My husband is great hunter. We harvest a few deer each year to refill our meat stock. We trade meat with neighbors to keep a variety in our stock. I love Venison; it is so versatile and is the red meat of choice in our home. I hear folks say all the time, they don't like venison because of the gameness. It's all about how the meat is prepared. Sure you can soak the meat in water or milk but if you prepare the meat properly, you won't have to go through the soaking process.
My husband has his own method of preparing the deer meat before packaging. As with any other avid hunter, each have their own "best" practice that they have learned from their fathers or grandfathers. For mine; he will clean the meat and put it on salt ice for about 10 days before he cuts and packages the meat. We use a 7 day cooler to pack the meat in ice and salt. The salt pulls the blood out of the meat and in my opinion removes the "gamey" taste. We check the meat every day and drain and add ice as needed. Then clean all the silver skin away from the meat and cut to our family protons and freeze.
Our Christmas Eve catch yielded Tenderloin, Steaks, Stew meat and Flanks. We use all of the meat, including the heart. Yes, we keep the heart and eat it. We cook the heart on thanksgiving with some onions and green peppers. On Christmas we use the sweet meat (tenderloin) for breakfast biscuits.
Back to the recipe....this recipe is a wonderful on Port as well. I've done it with a large pork tenderloin without the bacon or with. It's a very simple recipe and I bet most folks; like me have all the ingredients in the pantry at any time.

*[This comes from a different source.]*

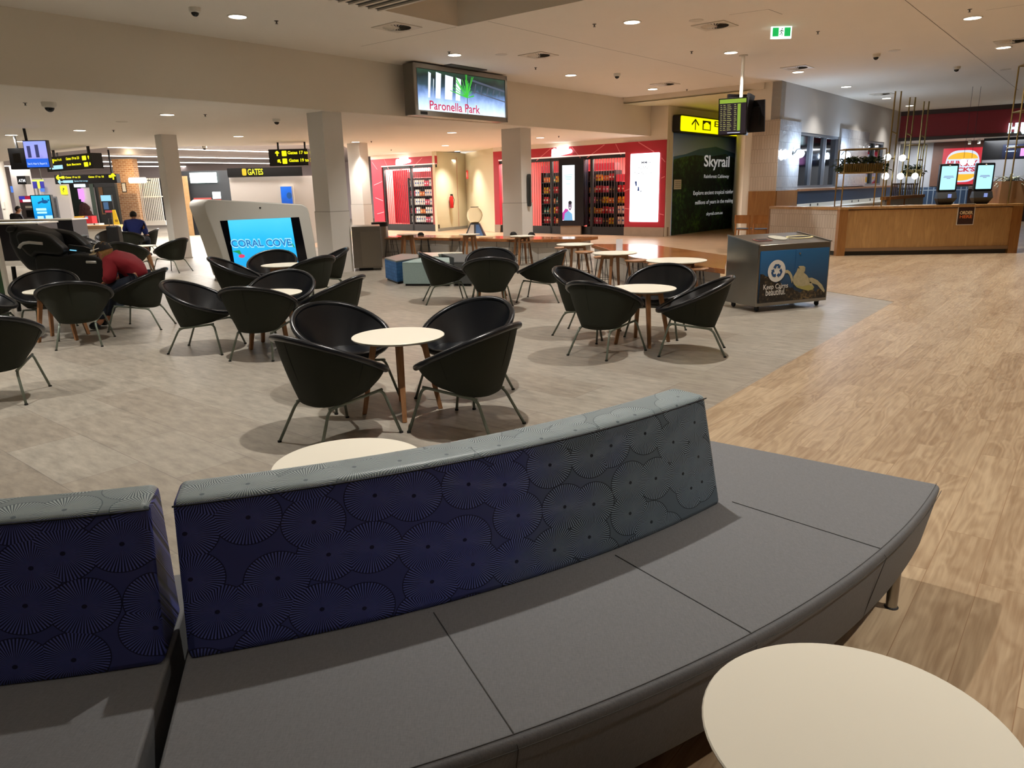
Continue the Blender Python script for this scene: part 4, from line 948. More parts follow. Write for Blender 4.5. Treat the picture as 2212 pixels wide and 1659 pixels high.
for n in bpy.data.materials['reef print'].node_tree.nodes:
    if n.type == 'VALTORGB': e = n.color_ramp.elements; e[0].color = srgb('15120f'); e[1].color = srgb('2e2620'); e[2].color = srgb('75623f')
    if n.type == 'TEX_VORONOI': n.inputs['Scale'].default_value = 22
    if n.type == 'TEX_NOISE': n.inputs['Scale'].default_value *= 2.2
def pq(*pp): return [bq(1610+x/11.64, 560+y/11.64) for x, y in pp]
tm = mat('turtle print', 'b0a684', .5, var=.25, vscale=25); ty = mat('turtle yellow print', 'a8a05c', .5)
MB().xz(pq((1200, 640), (1170, 560), (1180, 440), (1260, 310), (1300, 210), (1330, 165), (1440, 165), (1480, 200), (1470, 290), (1440, 330), (1520, 400), (1560, 460), (1640, 600), (1700, 700), (1660, 760), (1540, 780), (1380, 740), (1260, 690)), -.022, -.018).build('turtle_body_print', tm, t)
MB().xz(pq((1165, 590), (1240, 650), (1400, 680), (1560, 640), (1700, 690), (1660, 760), (1540, 785), (1380, 745), (1260, 700)), -.024, -.022).build('turtle_shell_edge_print', ty, t)
MB().xz(pq((1540, 470), (1650, 460), (1780, 520), (1900, 640), (1965, 780), (1950, 830), (1880, 760), (1780, 640), (1660, 600), (1590, 570)), -.022, -.018).build('turtle_flipper_print', tm, t)
MB().xz(pq((980, 350), (970, 270), (1040, 265), (1100, 310), (1150, 400), (1170, 520), (1140, 600), (1110, 480), (1070, 380), (1030, 340)), -.022, -.018).build('turtle_front_flipper_print', tm, t)
MB().xz(pq((1295, 205), (1315, 195), (1328, 212), (1312, 228)), -.0245, -.022).xz(pq((1575, 575), (1610, 560), (1635, 580), (1600, 600)), -.0245, -.022).build('turtle_eye_print', m_blk, t)
em = bq(1610+756/11.64, 560+290/11.64); er = (bq(1610+975/11.64, 585)[0]-bq(1610+540/11.64, 585)[0])/2
MB().xz(ell(em[0], em[1], er, er, 40), -.026, -.022).build('white_emblem', mat('emblem white', 'd8d4cc', .5), t)
mb = MB()
for k in range(3):
    r_ = radians(-120*k)
    def R2(p): return (em[0]+er*(p[0]*cos(r_)-p[1]*sin(r_)), em[1]+er*(p[0]*sin(r_)+p[1]*cos(r_)))
    mb.xz([R2(p) for p in ((-.42, .34), (-.22, .62), (.2, .62), (.3, .46), (.42, .53), (.33, .2), (.02, .3), (.13, .36), (.06, .44), (-.08, .44), (-.16, .2))], -.029, -.026)
mb.build('recycling_arrows', mat('emblem blue', '1f4a78', .5), t)
mb = MB(); q0 = bq(1646, 623); q1_ = bq(1699, 613); put_text(mb, 'Keep Cairns', q0[0], bq(1699, 618)[0], q0[1]-.035, q0[1]+.05, -.026, .01); q0 = bq(1651, 634); put_text(mb, 'beautiful.', q0[0], bq(1693, 632)[0], q0[1]-.03, q0[1]+.058, -.026, .01)
mb.build('slogan', mat('print white', 'dedad2', .5), t)
def top(x, y): return Vector((x, y, zf+sl*y+.003))
def patch(mb, pts, h=.002):
    b0 = [top(*p) for p in pts]; n = len(pts); mb.add(b0+[p+Vector((0, 0, h)) for p in b0], [tuple(range(n))[::-1], tuple(range(n, 2*n))]+[(i, (i+1) % n, n+(i+1) % n, n+i) for i in range(n)]); return mb
patch(MB(), [(w*.13, .2), (w*.33, .2), (w*.33, .32), (w*.13, .32)], .004).build('red_slot_rim', mat('dull red', '8a5048', .6), t); patch(MB(), [(w*.15, .215), (w*.31, .215), (w*.31, .305), (w*.15, .305)], .006).build('slot', m_blk, t)
patch(MB(), ell(w*.5, .34, w*.1, .13, 22), .004).build('pale_disc', mat('pale disc', 'b9b6a6', .5), t)
patch(MB(), ell(w*.79, .31, w*.19, .09, 22), .004).build('yellow_opening_rim', mat('cream yellow', 'c9bd8a', .5), t); patch(MB(), ell(w*.79, .31, w*.165, .045, 18), .006).xz([(0, 0), (.001, 0), (0, .001)], 0, .001).build('oblong_opening', m_blk, t)
for x, y in ((.09, .08), (w-.09, .08), (.09, dp-.08), (w-.09, dp-.08)):
    mb = MB(); mb.lathe([(.001, -.014), (.03, -.014), (.036, -.008), (.036, .008), (.03, .014), (.001, .014)], 16, M=Matrix.Translation((x, y, .037)) @ Matrix.Rotation(pi/2, 4, 'Y')); mb.box(x, y, .066, .05, .05, .02); mb.build('castor', m_blk, t)
# ------------------------------------------------------------------ burger restaurant on the right
C0, C1 = Vector((7.38, 16.72)), Vector((11.2, 16.42)); cd = (C1-C0).normalized(); cn = Vector((-cd.y, cd.x))
def pc(px, py): return onp(px, py, C0, C1)
m_ven = planks('golden oak veneer', (0, pi/2, 0), .6, 3, 'a57c4c', 'c9a068', rings=.35, rough=.4, coord='Object')
m_oakd = planks('deep oak', (0, pi/2, 0), .5, 3, '8a5a2c', 'a87840', rings=.3, rough=.4)
m_tw = tiles('hand made cream tile', .075, .3, 'c9bcae', 'd2c6ba', 'a89c90', .15, bump=.6)
m_brass = mat('brass', 'a08a58', .3, .9)
HCc = 1.07
t = panel('service_counter', 'golden oak restaurant counter with an order here notice on its front', 'counter', C0, C1)
w = pc(2182, 500)[0]
MB().bx(.14, w, .03, .62, .12, HCc-.07).build('veneer_front', m_ven, t)
MB().bx(-.02, w+.25, -.02, .7, HCc-.05, HCc).build('worktop', m_ven, t)
MB().bx(-.02, .16, -.01, .16, .0, HCc-.05).build('corner_post', m_oakd, t); MB().bx(w, w+.2, -.01, .16, 0, HCc-.05).build('corner_post', m_oakd, t)
MB().bx(.16, w, .0, .03, .1, .17).build('bottom_rail', m_oakd, t); MB().bx(.14, w, .07, .5, 0, .1).build('kick_board', mat('dark kick', '33312a', .5), t)
S1 = Vector((6.5, 18.7)); sd = (S1-C0).normalized(); so = C0-sd*0
t = panel('tiled_partition', 'low partition of cream hand made tiles left of the oak counter', 'partition', S1, C0+cn*.15)
L = (C0+cn*.15-S1).length
MB().bx(0, L, 0, .15, .1, HCc-.06).build('tiled_face', m_tw, t); MB().bx(-.02, L, -.02, .2, HCc-.06, HCc).build('oak_cap', m_ven, t); MB().bx(0, L, .03, .15, 0, .1).build('kick_board', MATS['dark kick'], t); MB().bx(-.03, 0, -.01, .16, 0, HCc-.06).build('oak_end', m_oakd, t)
t = panel('order_notice', 'dark paper notice reading ORDER HERE taped to the oak counter', 'notice', C0, C1)
a, b = pc(2069, 462)[0], pc(2106, 462)[0]; z0, z1 = pc(2087, 486)[1], pc(2087, 440)[1]
MB().bx(a, b, .012, .028, z0, z1).build('white_paper', m_white, t); MB().bx(a+.015, b-.015, .009, .012, z0+.015, z1-.01).build('brown_print', mat('brown print', '3a1f1a', .5), t)
h = z1-z0; w_ = b-a
mb = MB(); put_text(mb, 'ORDER', a+w_*.12, b-w_*.12, z0+h*.5, z0+h*.66, .005, .03); mb.build('cream_words', mat('cream print', 'f0dcae', .5), t)
mb = MB(); put_text(mb, 'HERE', a+w_*.14, b-w_*.14, z0+h*.32, z0+h*.47, .005, .03); mb.build('orange_words', mat('orange print', 'e8783a', .5), t)
def kiosk(label, xl, xr, yt, yb):
    s0, s1k = pc(xl, 390)[0], pc(xr, 390)[0]; zt_, zb_ = pc((xl+xr)/2, yt)[1], pc((xl+xr)/2, yb)[1]; c = C0+cd*((s0+s1k)/2)+cn*.3
    t = thing('order_kiosk', label, 'order kiosk', (c.x, c.y, HCc), atan2(cd.y, cd.x), 'self order kiosks on the counter'); w = (s1k-s0)*1.02; zt_ -= HCc; zb_ -= HCc
    zm = zb_
    MB().xz(rrect(-w/2, w/2, zm, zt_+.02, .03), -.04, .03).build('screen_case', m_blk, t, bevel=.005)
    sc = MB().xz(rrect(-w/2+.035, w/2-.035, zm+.05, zt_-.03, .01), -.045, -.04).build('screen', glow('kiosk screen', '9fdcea', 1.25), t)
    mb = MB(); hh = zt_-zm
    for q, ww in ((.58, .5), (.54, .56), (.5, .2)): mb.bx(-w*ww/2, w*ww/2, -.0465, -.045, zm+hh*q-.006, zm+hh*q+.006)
    mb.build('text_lines', glow('kiosk text', '7a5aa8', .8), sc)
    MB().sphere((0, -.045, zt_-.02), (.02, .008, .02), 10, 6).build('camera_eye', m_white, t)
    mb = MB(); mb.add([(-w*.35, -.03, 0), (w*.35, -.03, 0), (w*.35, .06, 0), (-w*.35, .06, 0), (-w*.55, -.12, zm*.5), (w*.5, -.12, zm*.5), (w*.5, .05, zm*.5), (-w*.55, .05, zm*.5), (-w*.5, -.05, zm), (w*.5, -.05, zm), (w*.5, .03, zm), (-w*.5, .03, zm)], [(3, 2, 1, 0), (0, 1, 5, 4), (1, 2, 6, 5), (2, 3, 7, 6), (3, 0, 4, 7), (4, 5, 9, 8), (5, 6, 10, 9), (6, 7, 11, 10), (7, 4, 8, 11), (8, 9, 10, 11)])
    mb.build('pedestal', m_blk, t); MB().bx(-.0, .07, -.125, -.11, zm*.55, zm*.85).build('card_reader', glow('reader glow', '8fa0e0', .7), t)
kiosk('left black self order kiosk with a bright blue screen on the oak counter', 2041, 2081, 355, 415)
kiosk('right black self order kiosk, nearest the wooden planter box', 2120, 2160, 353, 413)
for (px, py), lab in (((1918, 442), 'small white tray near the planter on the counter'), ((1945, 441), 'white card lying in the middle of the oak counter'), ((1978, 440), 'white card lying nearest the left kiosk')):
    p = C0+cd*pc(px, py)[0]+cn*.3; MBx = MB().bx(-.06, .06, -.08, .08, 0, .012); t = MBx.build('paper_card', m_white); t.location = (p.x, p.y, HCc); tag(t, lab, 'card')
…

Sweet Bacon wrapped Venison Tenderloin
- 1 1/2 LB of Venison Tenderloin
- 1/2 LB sliced bacon
- 1 Cup Soy Sauce (not the low sodium)
- 1/2 C Brown Sugar (use as much brown sugar as you like)
- 1 t Cumin
- 1 t Garlic powder
- 1 t black pepper (want a little kick; use red pepper flakes)
Remove tenderloins from marinade; don't discard the marinade! Wrap the them with bacon. Secure with toothpicks.
Heat your grill to med-high heat. Then baste with the marinade through out the cooking process. We like our meat on the med rare side so cook for 25 minutes, flipping as needed to evenly cook the bacon. Basting the with marinade will allow the bacon to crisp up and have a nice sweet flavor. YUM!
Note: Cook for approximately 35 min for medium/well done meat.
With our meal, i harvested the last of my carrots from the garden.
Clean up the carrots and trim the "hairs" as I call them. Slice them and put them in a sauce pan.
Simmer with water, 1 T of butter and 1 T of brown sugar until they are tender. Very simple yet very tasty. Enjoy!